Критика А. Богданова была не такой остроумной и яркой, как у Луначарского, но зато Богданов честно попытался рассмотреть теоретические основания своих оппонентов. Из всего сборника Богданов выбрал две статьи — Бердяева и Булгакова, и именно их сделал предметом анализа в своей статье «Новое средневековье». Причем он сразу оговорился, что «объективная ложь» высказываемых идей не отрицает «субъективной правдивости», то есть искренности высказывающих ее авторов. По воспоминаниям современников, Александр Александрович Богданов (настоящая его фамилия — Малиновский) был добрым и мягким человеком, заботливо относящимся к своим друзьям и готовым всегда прийти в случае надобности на помощь, — он лично знал и Бердяева, и Булгакова и явно не хотел переносить критику «на личности». Богданов пытался показать, что соединение этики в кантовском, абсолютном понимании и революционных требований вовсе не само собой разумеется, это — субъективное желание и стремление авторов (в частности Бердяева). Бердяев считал, что в результате осознания личностью своих естественных прав, свободы и самоценности человек уже не сможет терпеть по отношению к себе внешнего произвола и насилия. Таким образом, абсолютная мораль, по его мнению, напрямую вела к необходимости переустройства общества. Богданов возражал: Бердяев пишет не об эмпирическом, реальном человеке, а об абсолютном «я», которое «может заниматься "внутренним самоопределением" и "признанием за собою абсолютной ценности" при каком угодно "внешнем гнете"»[55]. В этом была доля правды: Бердяев, следуя за Кантом, говорил о двойственной природе человека, который принадлежит как эмпирическому — текучему и изменчивому — миру вокруг нас, где господствует необходимость (как феномен), так и абсолютному миру, где есть место свободе (как ноумен). Абсолютная мораль, опирающаяся на априорные, вечные, независимые от личного опыта принципы, действительно при таком понимании человека присуща именно абсолютному (ноуменальному), а не эмпирическому (феноменальному) «я». То есть Богданов заметил реальный логический «скачок», необоснованность в суждениях Бердяева (в последующих работах Николая Александровича этого «скачка» уже не будет), но, к сожалению, после этого тонкого теоретического замечания сразу перешел к вполне марксистским примерам с капиталистами, рабочими, прибавочной стоимостью и т. п. Хотя, как известно, даже удачные примеры не могут доказать истинности или ложности теоретической позиции.
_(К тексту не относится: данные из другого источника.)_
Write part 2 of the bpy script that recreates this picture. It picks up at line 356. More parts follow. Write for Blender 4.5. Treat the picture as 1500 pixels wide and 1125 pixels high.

Не согласен был Богданов и с бердяевской трактовкой идеала как регулятивной идеи — то есть того, к чему можно бесконечно приближаться, как к линии горизонта, но никогда нельзя воплотить в действительность полностью. Он мыслил более конкретными категориями и образами, стремился к вполне (по его мнению) осуществимым в реальности идеалам, и поэтому представление о бесконечности прогресса вызвало у него нарекания. Так же, как и мысль Бердяева о существовании «духовной аристократии», которую Николай Александрович конечно же понимал не в социологическом плане — как какую-то социальную группу, а как выражение неравенства людей в их способностях, нравственных устремлениях, целях. Богданов же эту идею упростил, проинтерпретировал социологически и представил как «социальные категории феодального мышления»>65: мол, товарищеское отношение к людям, коллективизм противоречат такому делению людей, хотя, конечно, способности и сила ума у всех разные. То есть в этом вопросе как раз Богданов исходил из «должного» — из своих демократических убеждений и представлений о товарищеской морали. И если реальность не совпадает с. этими убеждениями и представлениями (ведь «встречаются обыкновенно люди, весьма неравные по силе ума и воли, по психическому развитию и запасу опыта, это неравенство ясно для всех как факт»), — тем хуже для реальности! (Так спустя несколько десятилетий была отброшена генетика как лженаука, потому что она противоречила «должному» марксистскому пониманию человека.) Богданов объяснял Бердяеву, что на самом-то деле «духовная аристократия» выражает то, что накоплено и сделано рядовыми, обыкновенными людьми, массами. Опять-таки вполне по-марксистски личность объявлялась своего рода «ярлыком» исторического события, которое подготовлялось деятельностью народа, безликих «масс».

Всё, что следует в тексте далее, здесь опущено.